Las victorias simbólicas, como el uso del catalán en el Congreso de los Diputados o la inclusión ulterior entre los idiomas oficiales del Parlamento Europeo, no avalan la supervivencia de la lengua. El futuro del catalán depende mucho más de una revolución de los hablantes que de cualquier intervención política. Dicho esto, ¿hay algún catalán de buena ley a quien sepa mal un éxito conspicuo en ámbitos donde hasta ahora la lengua estaba proscrita? Allí donde el testimonialismo chocaba una y otra vez con la aplicación inflexible del reglamento, la política ha abierto una brecha que se podría ampliar. Por ejemplo, modificando la constitución para dotar al catalán de obligatoriedad formal en sus territorios históricos, como disfrutan el francés en Quebec y el neerlandés en Flandes.

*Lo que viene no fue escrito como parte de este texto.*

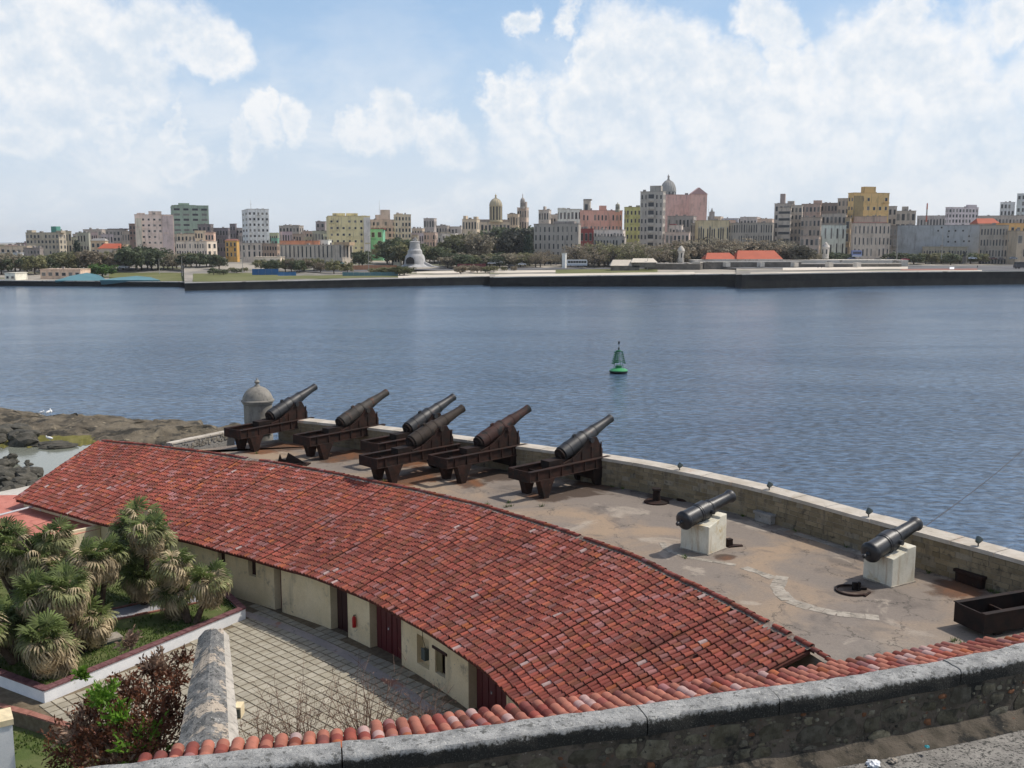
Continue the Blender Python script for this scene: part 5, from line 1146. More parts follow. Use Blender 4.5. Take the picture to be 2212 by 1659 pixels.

Que España reciba inopinadamente una oportunidad histórica para salir del círculo vicioso en el que se encerró en la transición, y que sea Puigdemont quien lo señale, no implica renuncia ni traición alguna. Primero porque, si la historia sirve de guía a la historia, es improbable que el PSOE aproveche la oportunidad. Y después, porque, si por un milagro de lucidez Sánchez se adentrara por un sendero aún no trillado, sería Puigdemont quien lo habría desbrozado por llevar al Estado a reconocer la personalidad nacional de Cataluña, lo que con el tiempo y la fuerza de la lógica democrática, llevaría inexorablemente a la autodeterminación.
(1) GOI: Grupo Objetivamente Identificable, denominación empleada en sentencias de los Tribunales europeos, para soslayar otros términos más comprometidos como ‘nación’.